The X-ray Polarimetry Satellite (XPoSat) mission was launched
on January 1, 2024 on the ISRO’s PSLV rocket from India’s Satish Dhawan Space
Centre. It has been placed in its final circular 350 km orbit for observations. The XPoSat
mission carires two instruments:
the Polarimter Instrument
in X-rays (POLIX) made by the Raman Research Institute, and the X-ray Spectroscopy and Timing
(XSPECT) from the Space Astronomy Group at U R Rao Satellite Centre (USRC).

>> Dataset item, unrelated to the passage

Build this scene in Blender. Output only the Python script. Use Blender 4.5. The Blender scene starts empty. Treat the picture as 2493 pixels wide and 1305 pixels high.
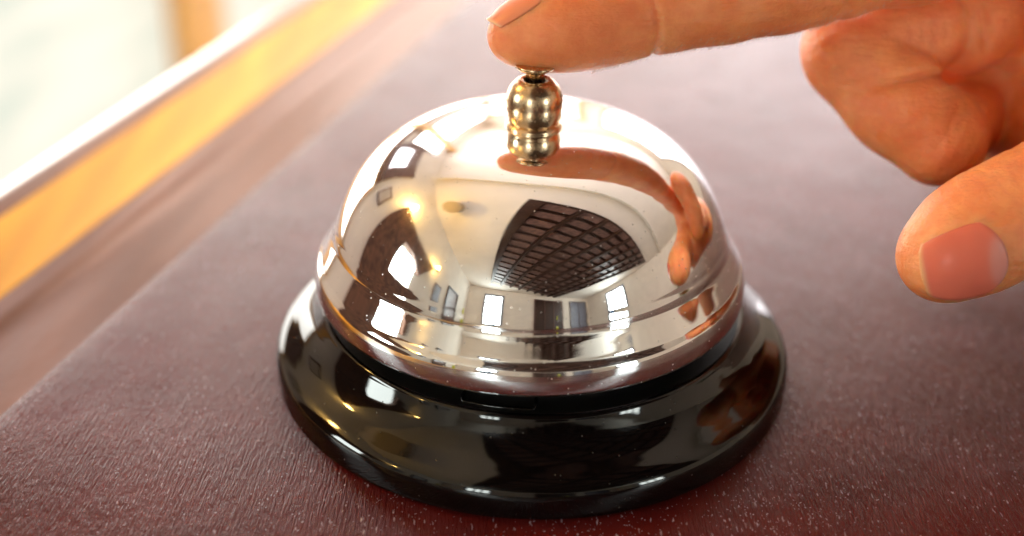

The observatory will perform pointed polarimetry measurements of about 50 of the brightest
astronomical X-ray sources using POLIX. The
secondary XSPECT instrument will conduct timing and spectroscopy studies, with its
soft X-ray detections complementing the
higher energy range Large Area X-ray Proportional Counter (LAXPC) on
AstroSat.
Mission Characteristics
Lifetime : 1 Jan 2024– (operating)
Angular resolution: : 3° x 3° FOV (POLIX), 1° x 1° FOV (XSPECT)
Energy Range : 8–30 keV (POLIX); 0.8–15 keV (XSPECT)
Special Features : Polarimetry measurements for bright sources in medium energy range
Payload :
- Polarimeter Instrument in X-rays (POLIX) is the primary scientific payload with
a Thompson scattering X-ray polarimeter for X-rays in the 8–30 keV range.
It consists of a collimator, a central low-Z (lithium/beryllium) target to scatter incident
X-ray photons, and a set of four Xenon-filled wire frame X-ray detectors mounted around
the instrument assembly. The entire satellite is rotated around the viewing axis to
observe the source at different azimuthal angles, spinning at approximately 0.2
RPM with long (1–4 weeks) observations on each source.
- Minimum linear polarization degree: 2-3%
- Field of view: 3°×3°
- Effective area: 650 cm2
- X-ray Spectroscopy and Timing (XSPECT) is co-aligned with POLIX,
observing the same source to provide timing and spectral measurements
in the 0.8–15 keV energy range with long duration observations.
The detectors consist of large area Swept Charge Devices (SCD), a variant
of traditional X-ray CCDs. SCDs permit fast readout times (10-100 kHz)
and passive cooling.
- Field of view: 1°×1°
- Detector sensitive area: 64 cm2
- Timing resolution: ~2 ms
- Energy resolution: <200 eV @ 5.9 keV
Science Goals:
- Observe accreting galactic black holes to test aspects of General Relativity
not observable by other means;
- Characterize the strength, distribution, and orientation of magnetic field stuctures in
extreme astronomical objects (SNRs, AGN jets, micro-quasars).